Lütfen söyleyin benim gibi düşünen insanlar da yok mudur acaba? Gerçekten özel ve pahalı bir yere gitmek istiyorsam, bunu herzaman yapabilirim. Ama “lalettayin” bir akşam, rezervasyon yaptırmamış olma utancını ve ezikliğini sırtımda taşımadan, üzerimde en sıradan kıyafetlerle, sıradan ve zararsız bir Türk şarabı ile (bugünlerin pek moda bir tabağı olan) sorunsuz bir deniz ürünleri risotto’su yemek gibi “bilinçli” bir tercihim varsa daha doğal bir ortamda bulunmayı tercih ederim. Ne eksik, ne fazla. Bu söy lediğim bir Çin lokantası için de, bir Fransız lokantası için de geçerlidir.

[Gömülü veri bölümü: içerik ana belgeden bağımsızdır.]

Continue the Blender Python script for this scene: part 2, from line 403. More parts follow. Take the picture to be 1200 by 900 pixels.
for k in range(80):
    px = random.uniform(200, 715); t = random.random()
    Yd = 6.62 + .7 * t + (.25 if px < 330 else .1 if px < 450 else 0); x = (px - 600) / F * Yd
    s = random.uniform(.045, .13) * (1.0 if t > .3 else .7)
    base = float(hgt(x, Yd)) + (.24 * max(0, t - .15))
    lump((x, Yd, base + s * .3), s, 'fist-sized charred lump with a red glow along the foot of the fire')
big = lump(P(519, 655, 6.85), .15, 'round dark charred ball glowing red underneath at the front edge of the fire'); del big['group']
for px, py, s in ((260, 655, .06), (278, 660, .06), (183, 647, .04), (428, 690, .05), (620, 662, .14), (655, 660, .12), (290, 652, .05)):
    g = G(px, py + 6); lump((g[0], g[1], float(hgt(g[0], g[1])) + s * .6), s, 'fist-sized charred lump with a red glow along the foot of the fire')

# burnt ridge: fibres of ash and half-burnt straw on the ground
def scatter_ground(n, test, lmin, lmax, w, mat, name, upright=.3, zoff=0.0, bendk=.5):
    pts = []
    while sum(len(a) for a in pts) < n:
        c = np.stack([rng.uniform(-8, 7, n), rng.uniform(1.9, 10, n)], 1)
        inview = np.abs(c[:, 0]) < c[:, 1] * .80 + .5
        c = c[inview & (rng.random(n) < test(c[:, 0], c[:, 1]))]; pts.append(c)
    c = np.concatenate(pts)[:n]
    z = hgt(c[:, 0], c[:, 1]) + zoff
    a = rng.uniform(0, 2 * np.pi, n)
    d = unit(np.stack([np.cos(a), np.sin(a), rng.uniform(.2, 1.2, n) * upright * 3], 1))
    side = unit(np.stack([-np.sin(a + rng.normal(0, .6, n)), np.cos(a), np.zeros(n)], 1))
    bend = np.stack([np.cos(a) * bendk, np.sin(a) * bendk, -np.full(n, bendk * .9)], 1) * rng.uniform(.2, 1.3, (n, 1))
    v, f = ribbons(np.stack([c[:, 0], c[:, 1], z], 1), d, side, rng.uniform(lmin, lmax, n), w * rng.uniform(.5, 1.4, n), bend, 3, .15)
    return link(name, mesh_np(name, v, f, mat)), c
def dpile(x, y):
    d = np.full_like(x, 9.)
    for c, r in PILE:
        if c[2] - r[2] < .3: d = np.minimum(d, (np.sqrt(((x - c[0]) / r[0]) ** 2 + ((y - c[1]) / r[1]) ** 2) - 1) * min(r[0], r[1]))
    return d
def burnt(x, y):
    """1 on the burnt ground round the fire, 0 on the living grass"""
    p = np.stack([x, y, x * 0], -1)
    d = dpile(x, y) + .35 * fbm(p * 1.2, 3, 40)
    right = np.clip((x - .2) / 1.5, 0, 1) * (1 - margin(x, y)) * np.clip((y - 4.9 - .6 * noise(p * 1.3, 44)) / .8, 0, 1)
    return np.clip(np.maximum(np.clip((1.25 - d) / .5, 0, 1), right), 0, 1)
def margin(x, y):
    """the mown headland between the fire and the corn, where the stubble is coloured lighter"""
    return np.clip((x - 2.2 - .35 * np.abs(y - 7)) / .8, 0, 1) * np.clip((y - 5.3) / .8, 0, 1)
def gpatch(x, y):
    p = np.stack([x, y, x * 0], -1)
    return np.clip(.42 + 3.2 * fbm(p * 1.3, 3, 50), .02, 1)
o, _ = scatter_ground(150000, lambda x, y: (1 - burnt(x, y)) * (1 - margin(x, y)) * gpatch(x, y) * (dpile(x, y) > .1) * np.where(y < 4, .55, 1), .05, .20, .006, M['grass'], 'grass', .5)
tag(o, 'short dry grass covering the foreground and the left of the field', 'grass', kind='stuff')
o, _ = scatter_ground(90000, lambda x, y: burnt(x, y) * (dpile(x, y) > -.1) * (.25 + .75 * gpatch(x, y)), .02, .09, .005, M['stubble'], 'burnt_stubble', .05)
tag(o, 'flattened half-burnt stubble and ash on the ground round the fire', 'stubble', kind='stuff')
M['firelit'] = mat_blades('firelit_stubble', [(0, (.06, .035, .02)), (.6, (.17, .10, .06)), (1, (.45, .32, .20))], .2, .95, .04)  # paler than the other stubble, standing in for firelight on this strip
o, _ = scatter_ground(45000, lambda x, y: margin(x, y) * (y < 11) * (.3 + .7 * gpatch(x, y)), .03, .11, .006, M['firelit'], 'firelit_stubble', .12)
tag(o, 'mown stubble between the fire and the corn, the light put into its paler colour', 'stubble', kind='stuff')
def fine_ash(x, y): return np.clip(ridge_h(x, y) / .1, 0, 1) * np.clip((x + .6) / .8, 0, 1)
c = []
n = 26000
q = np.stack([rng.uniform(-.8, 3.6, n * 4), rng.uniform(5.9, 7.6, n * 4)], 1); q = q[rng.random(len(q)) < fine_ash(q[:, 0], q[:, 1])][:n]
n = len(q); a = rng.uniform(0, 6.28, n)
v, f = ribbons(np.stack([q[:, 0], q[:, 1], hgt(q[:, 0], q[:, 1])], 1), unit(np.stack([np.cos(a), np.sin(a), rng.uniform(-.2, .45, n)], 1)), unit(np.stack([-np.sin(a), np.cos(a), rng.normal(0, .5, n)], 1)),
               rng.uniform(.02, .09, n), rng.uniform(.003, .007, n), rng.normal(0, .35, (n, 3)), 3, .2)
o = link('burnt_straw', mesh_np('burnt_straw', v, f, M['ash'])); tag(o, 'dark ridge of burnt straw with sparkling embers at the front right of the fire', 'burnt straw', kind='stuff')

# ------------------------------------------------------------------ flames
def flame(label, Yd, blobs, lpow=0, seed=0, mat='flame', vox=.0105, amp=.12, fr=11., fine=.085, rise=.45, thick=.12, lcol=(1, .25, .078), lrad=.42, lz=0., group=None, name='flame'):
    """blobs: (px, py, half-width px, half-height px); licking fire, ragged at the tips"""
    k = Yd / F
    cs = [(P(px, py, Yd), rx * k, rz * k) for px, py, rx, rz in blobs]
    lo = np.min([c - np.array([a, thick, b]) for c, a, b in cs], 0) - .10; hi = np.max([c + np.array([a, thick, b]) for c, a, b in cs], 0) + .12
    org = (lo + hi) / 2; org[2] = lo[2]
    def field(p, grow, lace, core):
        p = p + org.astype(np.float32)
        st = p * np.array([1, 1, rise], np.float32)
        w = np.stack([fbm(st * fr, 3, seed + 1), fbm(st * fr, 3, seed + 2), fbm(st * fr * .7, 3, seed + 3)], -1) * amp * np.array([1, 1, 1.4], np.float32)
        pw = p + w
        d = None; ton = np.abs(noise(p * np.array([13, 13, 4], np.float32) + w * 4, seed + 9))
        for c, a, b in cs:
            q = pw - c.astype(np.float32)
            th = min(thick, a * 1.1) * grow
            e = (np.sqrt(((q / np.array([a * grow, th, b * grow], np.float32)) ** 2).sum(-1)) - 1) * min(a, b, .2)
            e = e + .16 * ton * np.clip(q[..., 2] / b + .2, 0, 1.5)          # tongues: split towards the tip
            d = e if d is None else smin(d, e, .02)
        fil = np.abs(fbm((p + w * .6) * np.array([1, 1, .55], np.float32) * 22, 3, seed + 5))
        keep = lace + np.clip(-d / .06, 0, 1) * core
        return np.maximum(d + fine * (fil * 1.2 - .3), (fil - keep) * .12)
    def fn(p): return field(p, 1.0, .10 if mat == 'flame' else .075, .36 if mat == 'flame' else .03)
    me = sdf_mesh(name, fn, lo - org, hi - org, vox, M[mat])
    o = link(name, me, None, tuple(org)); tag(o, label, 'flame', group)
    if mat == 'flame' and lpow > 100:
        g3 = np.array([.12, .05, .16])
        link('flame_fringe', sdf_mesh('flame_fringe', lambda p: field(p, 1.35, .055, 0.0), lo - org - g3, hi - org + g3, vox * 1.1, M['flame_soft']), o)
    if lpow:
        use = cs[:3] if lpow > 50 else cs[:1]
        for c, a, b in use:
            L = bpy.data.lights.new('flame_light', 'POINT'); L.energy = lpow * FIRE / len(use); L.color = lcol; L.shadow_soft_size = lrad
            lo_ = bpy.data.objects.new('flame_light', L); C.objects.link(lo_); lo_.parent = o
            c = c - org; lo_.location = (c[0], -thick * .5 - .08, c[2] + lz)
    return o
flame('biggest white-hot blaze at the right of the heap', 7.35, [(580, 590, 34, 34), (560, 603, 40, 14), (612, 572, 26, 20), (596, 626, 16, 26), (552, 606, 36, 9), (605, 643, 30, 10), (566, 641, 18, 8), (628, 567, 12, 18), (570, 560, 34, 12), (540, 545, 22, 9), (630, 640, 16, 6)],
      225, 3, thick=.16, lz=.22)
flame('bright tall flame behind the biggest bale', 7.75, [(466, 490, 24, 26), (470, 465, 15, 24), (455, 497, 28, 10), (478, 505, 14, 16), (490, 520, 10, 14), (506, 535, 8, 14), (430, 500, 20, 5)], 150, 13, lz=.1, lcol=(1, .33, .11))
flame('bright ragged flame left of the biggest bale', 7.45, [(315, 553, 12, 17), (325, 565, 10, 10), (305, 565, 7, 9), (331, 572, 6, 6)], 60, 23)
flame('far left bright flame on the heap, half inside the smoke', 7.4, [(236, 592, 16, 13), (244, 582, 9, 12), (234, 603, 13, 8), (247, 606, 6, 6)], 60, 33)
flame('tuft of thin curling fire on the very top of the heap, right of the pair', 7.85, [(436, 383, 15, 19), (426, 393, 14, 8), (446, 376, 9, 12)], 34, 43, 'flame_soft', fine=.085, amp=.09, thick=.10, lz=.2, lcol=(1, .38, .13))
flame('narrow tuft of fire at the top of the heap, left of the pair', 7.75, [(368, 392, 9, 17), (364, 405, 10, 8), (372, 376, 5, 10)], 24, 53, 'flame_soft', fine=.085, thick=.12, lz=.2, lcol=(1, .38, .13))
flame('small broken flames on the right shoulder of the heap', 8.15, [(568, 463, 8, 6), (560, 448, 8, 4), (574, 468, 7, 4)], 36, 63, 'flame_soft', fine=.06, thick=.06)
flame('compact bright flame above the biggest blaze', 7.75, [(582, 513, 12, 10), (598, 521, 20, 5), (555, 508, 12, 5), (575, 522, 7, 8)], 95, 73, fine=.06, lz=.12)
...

Gelelim iş dünyasına. Bir banka düşünün ki, billboard’lardaki yaratıcı reklamlarıyla, şubelerinin etkileyici dış görünüşüyle ilginizi çekiyor. Gördükleriniz, insanın beklentisini çok yukarı çekiyor değil mi? Bir de içeriden keşfetmeye ne dersiniz? Konusunu tam bilmeyen mağrur ve güzel genç hanımlar, gün içinde defalarca “off’a düşen” bilgi işlem sistemi, geç açılan sonra da domino efekti gibi birbirine pas edilen telefonlar, müşterilere verilip unutulan sözler... Ne farkı var bizim gereksiz havalı İtalyan lokantasından?
Son sözüm; biçim mi, içerik mi değil; hem biçim, hem içerik!